Friday, December 10, 2010



Foreshore & seabed: Premature

I do not like the government's Marine and Coastal Area (Takutai Moana) Bill. It discriminates against Māori, limiting their access to the courts and the redress they can win from them. And it sets too high a test for proving customary rights. Iwi after iwi have gone before the select committee to tell them this. The conclusion: the bill does not have the support of Māori in its present form. And that means that it is not acceptable as a de facto settlement. It should not pass in its present form.

But all that said, I think Labour's withdrawal of support for the bill and promise to repeal it if enacted is premature. The basic structure of the bill - cribbed from the original Foreshore and Seabed Act - is sound; as I've noted before, it is roughly where we would have ended up anyway had the government negotiated in good faith and reached a settlement. What's wrong is the details. And those can be amended. Given the importance of this bill, and the need for a lasting settlement, I think it would have been better to wait and see whether the select committee would make the necessary changes before withdrawing support.

But now its done, and this means the law is effectively doomed.
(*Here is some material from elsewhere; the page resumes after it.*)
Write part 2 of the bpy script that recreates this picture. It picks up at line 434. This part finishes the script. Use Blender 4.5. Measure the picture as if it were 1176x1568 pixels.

Oh, it will probably pass - Tariana Turia has too much invested in it now to let it fail, and she will be judged on that by her voters next year. But its not going to be the lasting settlement Chris Finlayson had hoped for. Instead, it will be relitigated at the next election, and the one after that, until Māori get the deal they want.

As for Labour's preferred solution - preserving access and providing a framework for customary rights while throwing the real questions of thresholds back to the courts to depoliticise them - this is going to look almost identical the existing bill, with a few tweaks. If so, it raises the question: why repeal? Why not simply amend? It also invites the question of why they're objecting to Pita Sharples wanting to revisit the bill if it is passed, since its largely what he wants as well. And if it is what the Māori Party really wants, but couldn't get out of National, then it suggests that there's a Parliamentary majority right there, if Labour (or the Greens) put up the necessary amendments. They should try that first, before committing to repeal.